## WRITTEN REQUEST
Without omitting anything, retype the data that follows.

## INFORMATION SHOWN

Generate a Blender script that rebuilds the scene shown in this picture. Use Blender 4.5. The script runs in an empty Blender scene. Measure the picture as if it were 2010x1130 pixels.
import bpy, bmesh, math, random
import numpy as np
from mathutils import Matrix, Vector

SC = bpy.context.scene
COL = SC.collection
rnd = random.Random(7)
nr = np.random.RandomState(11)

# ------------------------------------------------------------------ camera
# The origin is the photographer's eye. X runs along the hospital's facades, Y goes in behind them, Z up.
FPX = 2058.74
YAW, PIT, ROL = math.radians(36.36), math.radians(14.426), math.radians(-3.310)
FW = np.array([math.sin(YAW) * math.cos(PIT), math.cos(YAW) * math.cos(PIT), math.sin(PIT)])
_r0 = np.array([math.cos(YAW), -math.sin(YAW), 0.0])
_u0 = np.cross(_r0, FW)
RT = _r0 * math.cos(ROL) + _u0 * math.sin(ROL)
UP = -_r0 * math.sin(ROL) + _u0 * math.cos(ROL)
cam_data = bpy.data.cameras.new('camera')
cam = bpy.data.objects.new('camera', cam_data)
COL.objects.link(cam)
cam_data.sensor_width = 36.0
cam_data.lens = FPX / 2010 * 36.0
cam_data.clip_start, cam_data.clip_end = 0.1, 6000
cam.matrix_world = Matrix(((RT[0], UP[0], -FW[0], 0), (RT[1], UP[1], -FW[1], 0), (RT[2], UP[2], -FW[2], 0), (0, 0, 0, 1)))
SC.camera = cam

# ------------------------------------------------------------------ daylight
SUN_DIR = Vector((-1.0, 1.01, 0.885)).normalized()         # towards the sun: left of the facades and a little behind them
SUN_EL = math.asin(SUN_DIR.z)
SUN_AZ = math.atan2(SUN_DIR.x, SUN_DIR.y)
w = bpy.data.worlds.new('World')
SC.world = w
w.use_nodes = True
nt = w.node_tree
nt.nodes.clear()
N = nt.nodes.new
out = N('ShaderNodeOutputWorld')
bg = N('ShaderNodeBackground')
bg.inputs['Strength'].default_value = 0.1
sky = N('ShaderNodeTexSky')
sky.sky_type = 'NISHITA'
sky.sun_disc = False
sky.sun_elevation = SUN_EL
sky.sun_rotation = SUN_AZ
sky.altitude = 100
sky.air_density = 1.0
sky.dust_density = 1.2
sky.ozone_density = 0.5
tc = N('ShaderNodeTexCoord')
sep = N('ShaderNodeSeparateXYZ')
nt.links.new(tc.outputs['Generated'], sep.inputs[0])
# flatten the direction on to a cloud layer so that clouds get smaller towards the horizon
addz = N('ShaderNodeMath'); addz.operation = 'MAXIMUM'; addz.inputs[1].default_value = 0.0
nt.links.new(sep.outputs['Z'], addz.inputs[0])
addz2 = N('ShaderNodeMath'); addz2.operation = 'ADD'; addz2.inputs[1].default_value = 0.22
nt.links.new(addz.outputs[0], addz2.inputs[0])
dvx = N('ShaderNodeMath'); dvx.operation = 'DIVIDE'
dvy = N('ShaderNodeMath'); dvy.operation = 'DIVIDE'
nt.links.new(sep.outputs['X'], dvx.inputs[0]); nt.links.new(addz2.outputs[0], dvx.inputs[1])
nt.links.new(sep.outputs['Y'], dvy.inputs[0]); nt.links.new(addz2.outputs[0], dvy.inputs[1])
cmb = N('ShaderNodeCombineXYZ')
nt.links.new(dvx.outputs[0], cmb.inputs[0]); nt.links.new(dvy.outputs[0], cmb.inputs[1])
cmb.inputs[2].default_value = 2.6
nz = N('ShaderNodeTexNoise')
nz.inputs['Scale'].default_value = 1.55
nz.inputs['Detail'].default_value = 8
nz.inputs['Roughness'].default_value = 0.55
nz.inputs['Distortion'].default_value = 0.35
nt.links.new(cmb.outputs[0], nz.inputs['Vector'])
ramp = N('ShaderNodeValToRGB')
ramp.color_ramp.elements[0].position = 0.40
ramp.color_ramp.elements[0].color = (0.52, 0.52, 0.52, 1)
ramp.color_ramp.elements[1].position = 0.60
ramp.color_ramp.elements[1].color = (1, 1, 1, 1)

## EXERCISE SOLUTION
Generate a Blender script that rebuilds the scene shown in this picture. Use Blender 4.5. The script runs in an empty Blender scene. Measure the picture as if it were 2010x1130 pixels.
import bpy, bmesh, math, random
import numpy as np
from mathutils import Matrix, Vector

SC = bpy.context.scene
COL = SC.collection
rnd = random.Random(7)
nr = np.random.RandomState(11)

# ------------------------------------------------------------------ camera
# The origin is the photographer's eye. X runs along the hospital's facades, Y goes in behind them, Z up.
FPX = 2058.74
YAW, PIT, ROL = math.radians(36.36), math.radians(14.426), math.radians(-3.310)
FW = np.array([math.sin(YAW) * math.cos(PIT), math.cos(YAW) * math.cos(PIT), math.sin(PIT)])
_r0 = np.array([math.cos(YAW), -math.sin(YAW), 0.0])
_u0 = np.cross(_r0, FW)
RT = _r0 * math.cos(ROL) + _u0 * math.sin(ROL)
UP = -_r0 * math.sin(ROL) + _u0 * math.cos(ROL)
cam_data = bpy.data.cameras.new('camera')
cam = bpy.data.objects.new('camera', cam_data)
COL.objects.link(cam)
cam_data.sensor_width = 36.0
cam_data.lens = FPX / 2010 * 36.0
cam_data.clip_start, cam_data.clip_end = 0.1, 6000
cam.matrix_world = Matrix(((RT[0], UP[0], -FW[0], 0), (RT[1], UP[1], -FW[1], 0), (RT[2], UP[2], -FW[2], 0), (0, 0, 0, 1)))
SC.camera = cam

# ------------------------------------------------------------------ daylight
SUN_DIR = Vector((-1.0, 1.01, 0.885)).normalized()         # towards the sun: left of the facades and a little behind them
SUN_EL = math.asin(SUN_DIR.z)
SUN_AZ = math.atan2(SUN_DIR.x, SUN_DIR.y)
w = bpy.data.worlds.new('World')
SC.world = w
w.use_nodes = True
nt = w.node_tree
nt.nodes.clear()
N = nt.nodes.new
out = N('ShaderNodeOutputWorld')
bg = N('ShaderNodeBackground')
bg.inputs['Strength'].default_value = 0.1
sky = N('ShaderNodeTexSky')
sky.sky_type = 'NISHITA'
sky.sun_disc = False
sky.sun_elevation = SUN_EL
sky.sun_rotation = SUN_AZ
sky.altitude = 100
sky.air_density = 1.0
sky.dust_density = 1.2
sky.ozone_density = 0.5
tc = N('ShaderNodeTexCoord')
sep = N('ShaderNodeSeparateXYZ')
nt.links.new(tc.outputs['Generated'], sep.inputs[0])
# flatten the direction on to a cloud layer so that clouds get smaller towards the horizon
addz = N('ShaderNodeMath'); addz.operation = 'MAXIMUM'; addz.inputs[1].default_value = 0.0
nt.links.new(sep.outputs['Z'], addz.inputs[0])
addz2 = N('ShaderNodeMath'); addz2.operation = 'ADD'; addz2.inputs[1].default_value = 0.22
nt.links.new(addz.outputs[0], addz2.inputs[0])
dvx = N('ShaderNodeMath'); dvx.operation = 'DIVIDE'
dvy = N('ShaderNodeMath'); dvy.operation = 'DIVIDE'
nt.links.new(sep.outputs['X'], dvx.inputs[0]); nt.links.new(addz2.outputs[0], dvx.inputs[1])
nt.links.new(sep.outputs['Y'], dvy.inputs[0]); nt.links.new(addz2.outputs[0], dvy.inputs[1])
cmb = N('ShaderNodeCombineXYZ')
nt.links.new(dvx.outputs[0], cmb.inputs[0]); nt.links.new(dvy.outputs[0], cmb.inputs[1])
cmb.inputs[2].default_value = 2.6
nz = N('ShaderNodeTexNoise')
nz.inputs['Scale'].default_value = 1.55
nz.inputs['Detail'].default_value = 8
nz.inputs['Roughness'].default_value = 0.55
nz.inputs['Distortion'].default_value = 0.35
nt.links.new(cmb.outputs[0], nz.inputs['Vector'])
ramp = N('ShaderNodeValToRGB')
ramp.color_ramp.elements[0].position = 0.40
ramp.color_ramp.elements[0].color = (0.52, 0.52, 0.52, 1)
ramp.color_ramp.elements[1].position = 0.60
ramp.color_ramp.elements[1].color = (1, 1, 1, 1)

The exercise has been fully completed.